APPLE Lecture 2021: Nicole Holliday presents "Intonation and Ethnolinguistic Variation: Implications for Linguistic Profiling"

Conferences & Seminars

APPLE Lecture 2021: Nicole Holliday presents "Intonation and Ethnolinguistic Variation: Implications for Linguistic Profiling"


Location:
Zoom
Contact:
Kiana Howerton
Open to:
Alumni, Current Students, Faculty & Staff, General Public, TC Community

Abstract: Linguists have long observed systematic variation in the production of features at the level of prosody, which includes intonation and acoustic properties of the voice itself.
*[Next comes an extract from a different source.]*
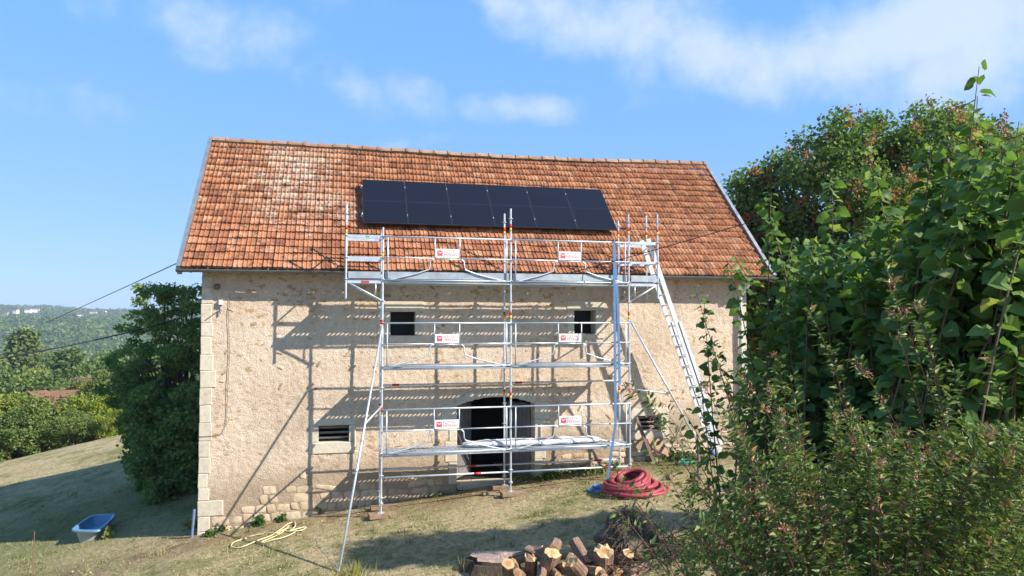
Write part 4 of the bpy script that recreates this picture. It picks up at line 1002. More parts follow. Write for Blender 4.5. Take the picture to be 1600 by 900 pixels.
tips += [(1530, 104, 5.9), (1527, 150, 5.95), (1488, 205, 6.1), (1455, 225, 6.2), (1592, 190, 5.6), (1190, 318, 8.4), (1140, 415, 8.6), (1150, 405, 8.8), (1084, 445, 8.8), (1100, 470, 8.7), (1110, 540, 8.6), (1205, 300, 8.3), (1360, 262, 7.3), (1300, 278, 7.7), (1095, 600, 8.4), (1068, 640, 8.6)]
stems = MB(); LP, LD, LN, LS = [], [], [], []
for i, (px, py, d) in enumerate(tips):
    E_ = PT(px, py, d); B_ = np.array((hb0[0] + RNG.normal(0, .9), hb0[1] + RNG.normal(0, .7), 0)); B_[:2] += (E_[:2] - B_[:2]) * .55; B_[2] = gz(B_[0], B_[1]) - .05
    if E_[2] < B_[2] + .4: continue
    Mid = B_ * .4 + E_ * .6; Mid[2] += .22 * np.linalg.norm(E_ - B_); Mid[:2] += RNG.normal(0, .12, 2)
    if py < 200 or (px < 1120): Mid = B_ * .5 + E_ * .5; Mid[:2] += (RNG.normal(0, .05, 2))
    ts = np.linspace(0, 1, 12); pts = [(1 - t) ** 2 * B_ + 2 * t * (1 - t) * Mid + t * t * E_ for t in ts]; L = np.linalg.norm(E_ - B_)
    stems.tube(pts, list(np.linspace(.014, .003, 12)), 5, False)
    nl = int(max(6, min(L, 3.2) * .75 / .062)); lead = min(.85, 2.6 / max(L, .1))
    for k in range(nl):
        t = 1 - lead * (k / nl) ** 1.0; p = (1 - t) ** 2 * B_ + 2 * t * (1 - t) * Mid + t * t * E_; a = k * 2.4 + i; tan = norm(2 * (1 - t) * (Mid - B_) + 2 * t * (E_ - Mid))
        s1 = norm(np.cross(tan, (.3, .2, .93))); s2 = np.cross(tan, s1); out = s1 * math.cos(a) + s2 * math.sin(a)
        D = norm(out * np.array((1, 1, .5)) + tan * .3 + np.array((0, 0, -.25 - .35 * RNG.random()))); size = (.082 + .046 * min(1, (1 - t) * 5)) * RNG.uniform(.7, 1.2) * (.9 if px < 1250 else 1.05)
        LP.append(p + D * .03); LD.append(D); LN.append(norm(np.array((0, 0, 1.0)) + .75 * RNG.normal(size=3) + .25 * np.array(SUN))); LS.append(size)
stems.build('stems', M_STEM, hazel, kind='stuff')
LP, LD, LN, LS = map(np.array, (LP, LD, LN, LS)); Rm = frames(LD, LN); tone = np.clip(RNG.normal(.45, .25, len(LP)), 0, .955); dist = np.linalg.norm(LP - CAM, axis=1)
order = np.argsort(dist / LS); vz = (LP - CAM) @ FWD; vx = 800 + FPX * ((LP - CAM) @ RGT) / vz; inview = (vx < 1605)
near = [i for i in order if inview[i]][:300]; far_ = np.setdiff1d(np.arange(len(LP)), near)
lms = []
for V in LEAFV:
    me = bpy.data.meshes.new('leaf'); me.from_pydata(V.tolist(), [], BIGLEAF[1]); me.materials.append(LM['hazel']); lms.append(me)
for i in near: inst('leaf', lms[i % 4], hazel, LP[i], Matrix(Rm[i].tolist()).to_euler(), (LS[i],) * 3, tone[i])
VV, FF, AA, off = [], [], [], 0
for v in range(4):
    ii = far_[far_ % 4 == v]; V, F, A = scatter_data(LEAFV[v], BIGLEAF[1], LP[ii], Rm[ii], LS[ii], tone[ii]); VV.append(V); FF.append(F + off); AA.append(A); off += len(V)
np_mesh('foliage', np.concatenate(VV), np.concatenate(FF), np.concatenate(AA), LM['hazel'], hazel, kind='stuff')

# ---- arching small-leaved shrub in front
ATOP = [(1030, 800), (1060, 765), (1100, 705), (1160, 650), (1220, 655), (1290, 650), (1360, 640), (1440, 660), (1520, 655), (1600, 640), (1700, 640)]
ab = PT(1370, 1000, 4.4); ab[2] = gz(ab[0], ab[1])
abelia = thing('small_leaved_shrub', 'arching small leaved shrub with red stems and pinkish seed heads in the right foreground', 'shrub', ab)
tips = []
for i in range(270):
    px = 1072 + 610 * RNG.random(); t = RNG.random() ** 1.1; py = interp(ATOP, px) + t * 330 + RNG.normal(0, 26); tips.append((px, py, RNG.uniform(3.7, 5.0), 1))
for q in [(985, 603), (1010, 618), (1040, 640), (1110, 540), (1150, 575), (1160, 610), (1135, 640), (1190, 585), (1215, 560), (1235, 590), (1262, 480), (1300, 540), (1335, 560), (1378, 400), (1392, 470), (1432, 470), (1444, 505), (1490, 570), (1548, 560), (1240, 610), (1020, 700), (950, 725), (960, 790), (1000, 760), (1100, 600)]:
    tips.append((*q, RNG.uniform(3.9, 4.6), 0))
stems = MB(); LP, LD, LN, LS = [], [], [], []; BP, BD_ = [], []; FP_ = []
for i, (px, py, d, body) in enumerate(tips):
    E_ = PT(px, py, d); lean = .55 if body else .45
    bx_ = px + (1370 - px) * lean if body or px < 1120 else px + RNG.uniform(70, 190); B_ = PT(bx_, max(py + 250, 860) + RNG.uniform(0, 80), d + RNG.uniform(-.1, .2)); Mid = (B_ + E_) * .5 + np.array((0, 0, .16 * np.linalg.norm(E_ - B_))) - RGT * (0 if body else .06) + RNG.normal(0, .04, 3); L = np.linalg.norm(E_ - B_)
    if px < 1060 and not body: Mid = (B_ + E_) * .5 + np.array((0, 0, .10))
    f = lambda t: (1 - t) ** 2 * B_ + 2 * t * (1 - t) * Mid + t * t * E_
    stems.tube([f(t) for t in np.linspace(0, 1, 9)], list(np.linspace(.0034 if body else .0050, .0010, 9)), 4, False)
    nl = int(L * (105 if body else 62))
    for k in range(nl):
        t = RNG.random() ** .55; p = f(t); tan = norm(2 * (1 - t) * (Mid - B_) + 2 * t * (E_ - Mid)); o_ = rnd_unit(1)[0]; o_ = norm(o_ - tan * (o_ @ tan)); side = RNG.uniform(0, .13) * (1.1 - t) if body else RNG.uniform(.0, .03)
        D = norm(o_ + tan * .5 + np.array((0, 0, -.15))); LP.append(p + o_ * side + tan * side * .4); LD.append(D); LN.append(norm(np.array((0, 0, .8)) + .6 * RNG.normal(size=3))); LS.append(RNG.uniform(.028, .060))
    for k in range(int(RNG.integers(1, 5)) if RNG.random() < .7 else 0):
        t = 1 - .35 * RNG.random() ** 1.6; p = f(t) + RNG.normal(0, .015, 3)
        for j in range(int(RNG.integers(10, 30))): BP.append(p + RNG.normal(0, .013, 3)); BD_.append(norm(RNG.normal(size=3) + (0, 0, .4)))
        if RNG.random() < .12: FP_.append(p + RNG.normal(0, .02, 3))
for i in range(17000):                                     # inner foliage, in clumps
    px = 1066 + 620 * RNG.random(); py = interp(ATOP, px) + 14 + (960 - interp(ATOP, px)) * RNG.random()
    if float(vnoise(px, py, 62, 3)) + .5 * float(vnoise(px, py, 27, 8)) < .03: continue
    LP.append(PT(px, py, RNG.uniform(3.9, 5.2) - .0)); LD.append(rnd_unit(1)[0]); LN.append(norm(np.array((0, 0, .8)) + .7 * RNG.normal(size=3))); LS.append(RNG.uniform(.028, .050))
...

However, the ways in which these features may be subject to ethnolinguistic variation is still poorly understood, despite the fact that they are salient for lay listeners and involved in the formation of popular linguistic ideologies. In this talk, I will present evidence from three different studies that have focused on how black American speakers employ such variation, as well as discuss how these features may be perceived differently by different listeners. By examining how black speakers utilize prosodic features in variable contexts, we may begin to shed light on the acoustic properties involved in ethnicity judgments as well as linguistic profiling and discrimination.
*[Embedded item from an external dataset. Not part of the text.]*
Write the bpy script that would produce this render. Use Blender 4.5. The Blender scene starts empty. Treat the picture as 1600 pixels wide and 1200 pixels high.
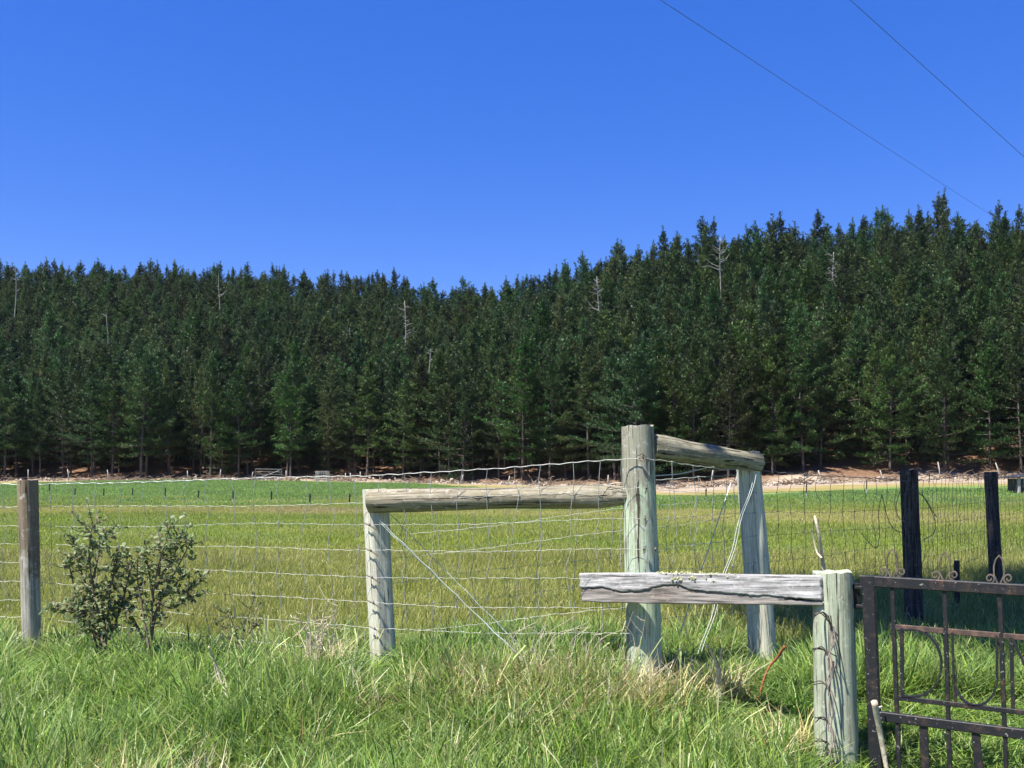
import bpy, math, random
import numpy as np
from mathutils import Vector, Matrix, Quaternion, noise as mn

# ------------------------------------------------------------------ camera, sky, sun
S = bpy.context.scene
R = math.radians
FPX, HOR, EYE = 1537.0, 740.0, 1.12          # focal length (px of a 1600 px frame), horizon row, eye height
cam_d = bpy.data.cameras.new('camera'); cam = bpy.data.objects.new('camera', cam_d)
S.collection.objects.link(cam); S.camera = cam
cam.location = (0, 0, EYE); cam.rotation_euler = (R(90), 0, 0)
cam_d.sensor_width = 36; cam_d.lens = 36 * FPX / 1600
cam_d.shift_y = (HOR - 600) / 1600
cam_d.clip_start = 0.05; cam_d.clip_end = 3000

SUN = Vector((-0.38, -0.28, 0.88)).normalized()  # direction towards the sun: high, behind and left of the camera
w = bpy.data.worlds.new('World'); S.world = w; w.use_nodes = True
wn = w.node_tree.nodes; wl = w.node_tree.links; wn.clear()
sky = wn.new('ShaderNodeTexSky'); sky.sky_type = 'NISHITA'; sky.sun_disc = False
sky.sun_elevation = math.asin(SUN.z); sky.sun_rotation = math.atan2(SUN.x, SUN.y)
sky.altitude = 300; sky.air_density = 1.0; sky.dust_density = 0.35; sky.ozone_density = 2.6
hs = wn.new('ShaderNodeHueSaturation'); hs.inputs['Hue'].default_value = 0.528; hs.inputs['Saturation'].default_value = 1.40
hs.inputs['Value'].default_value = 1.0
bg = wn.new('ShaderNodeBackground'); bg.inputs['Strength'].default_value = 0.089
wo = wn.new('ShaderNodeOutputWorld')
wl.new(sky.outputs[0], hs.inputs['Color']); mxs = wn.new('ShaderNodeMix'); mxs.data_type = 'RGBA'; mxs.inputs[0].default_value = 0.36; mxs.inputs[7].default_value = (0.25, 1.25, 4.6, 1)
wl.new(hs.outputs[0], mxs.inputs[6]); wl.new(mxs.outputs[2], bg.inputs['Color']); wl.new(bg.outputs[0], wo.inputs['Surface'])
sd = bpy.data.lights.new('sun', 'SUN'); sun = bpy.data.objects.new('sun', sd); S.collection.objects.link(sun)
sd.energy = 5.0; sd.angle = R(0.5); sd.color = (1.0, 0.955, 0.88)
sun.rotation_euler = SUN.to_track_quat('Z', 'Y').to_euler(); sun.location = SUN * 50
S.view_settings.view_transform = 'Standard'; S.view_settings.look = 'None'
S.view_settings.exposure = 1.15; S.view_settings.gamma = 1.0; S.view_settings.use_curve_mapping = False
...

Bio: Dr. Nicole Holliday is an assistant professor of linguistics at the University of Pennsylvania. She received her Ph.D. in linguistics from New York University in 2016, where she wrote a dissertation entitled “Intonational Variation, Linguistic Style and the Black/Biracial Experience”. Her research focuses on what it means to sound black, both phonetically and socially, and from the perspectives of both speakers and listeners. Her work has appeared in scholarly venues such as Journal of Sociolinguistics, Laboratory Phonology, and American Speech. She has also made appearances in media outlets such as the New York Times, the Philadelphia Inquirer, and the Washington Post.